General Motors' decision to invest significantly less advertising dollars in Facebook inspired some to suggest that the world's most popular social network needs to grow up.
Facebook increased the size of its initial public offering by almost 25 percent to raise $16 billion. Regardless, some advertising agencies and companies say the social network won't be able to drive up advertising revenue.
Valentin Flauraud/Reuters
With its initial public offering, Facebook has gotten flak for its advertising scheme, which critics say is “immature.” Although some say General Motor’s decision to stop advertising on the social network won’t have an enormous impact on Facebook’s IPO, the motor company has sparked more debate about Mark Zuckerberg’s company.
Facebook rakes in most of its money through advertisers, the company’s IPO filing confirmed. Last year, 85 percent of its revenue came from ads – about $3.15 billion, some from big-name advertisers including Nike, Ford, and Wal-Mart.
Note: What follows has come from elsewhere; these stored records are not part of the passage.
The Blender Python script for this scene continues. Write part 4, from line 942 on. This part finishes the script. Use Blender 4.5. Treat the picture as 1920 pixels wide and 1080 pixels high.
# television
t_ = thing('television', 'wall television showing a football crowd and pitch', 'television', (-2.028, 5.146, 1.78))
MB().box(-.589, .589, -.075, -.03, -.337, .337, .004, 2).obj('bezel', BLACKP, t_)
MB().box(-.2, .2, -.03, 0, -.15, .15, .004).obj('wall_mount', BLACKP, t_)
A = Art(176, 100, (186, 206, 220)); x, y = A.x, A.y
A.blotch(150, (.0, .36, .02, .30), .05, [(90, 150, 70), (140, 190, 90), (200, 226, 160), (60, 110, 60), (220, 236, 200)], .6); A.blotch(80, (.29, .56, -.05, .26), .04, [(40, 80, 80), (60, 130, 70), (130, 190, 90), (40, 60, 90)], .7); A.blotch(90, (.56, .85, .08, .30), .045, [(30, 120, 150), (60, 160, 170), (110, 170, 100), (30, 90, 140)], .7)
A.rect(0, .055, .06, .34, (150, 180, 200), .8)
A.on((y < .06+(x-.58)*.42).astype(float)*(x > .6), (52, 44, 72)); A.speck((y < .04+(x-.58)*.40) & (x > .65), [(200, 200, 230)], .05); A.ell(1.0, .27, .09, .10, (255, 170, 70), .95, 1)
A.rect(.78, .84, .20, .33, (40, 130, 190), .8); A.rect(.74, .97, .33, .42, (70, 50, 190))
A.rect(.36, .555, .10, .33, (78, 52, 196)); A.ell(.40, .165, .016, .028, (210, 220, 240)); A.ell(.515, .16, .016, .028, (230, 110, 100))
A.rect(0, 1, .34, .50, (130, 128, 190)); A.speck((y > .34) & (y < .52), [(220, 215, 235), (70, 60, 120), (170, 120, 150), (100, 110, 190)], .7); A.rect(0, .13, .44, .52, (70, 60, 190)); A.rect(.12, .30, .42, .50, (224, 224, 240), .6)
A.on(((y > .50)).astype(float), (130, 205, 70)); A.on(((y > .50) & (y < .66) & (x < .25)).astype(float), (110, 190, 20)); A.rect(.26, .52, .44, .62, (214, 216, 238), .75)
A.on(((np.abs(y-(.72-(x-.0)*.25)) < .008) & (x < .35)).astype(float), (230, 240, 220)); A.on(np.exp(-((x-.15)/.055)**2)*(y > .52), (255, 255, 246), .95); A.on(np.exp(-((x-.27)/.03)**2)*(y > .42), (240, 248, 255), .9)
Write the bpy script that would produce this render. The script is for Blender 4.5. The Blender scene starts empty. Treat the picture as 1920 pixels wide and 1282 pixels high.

But reports say GM wants out after spending about $10 million on the site, not including the $30 million it regularly spends soliciting advertising agencies to create and manage content destined for Facebook.
Some say GM’s decision is indicative of a combination of Facebook’s fad factor, as well as its primitive advertising scheme and fluctuating revenue. The social media giant lost 7.5 percent of its ad revenue in 2012’s first-quarter, and half of Americans think the website is a passing fad. But Zuckerberg and his team have said they are more concerned with staying relevant and connecting users than welcoming advertisers – a business ethic that so far has had positive ramifications.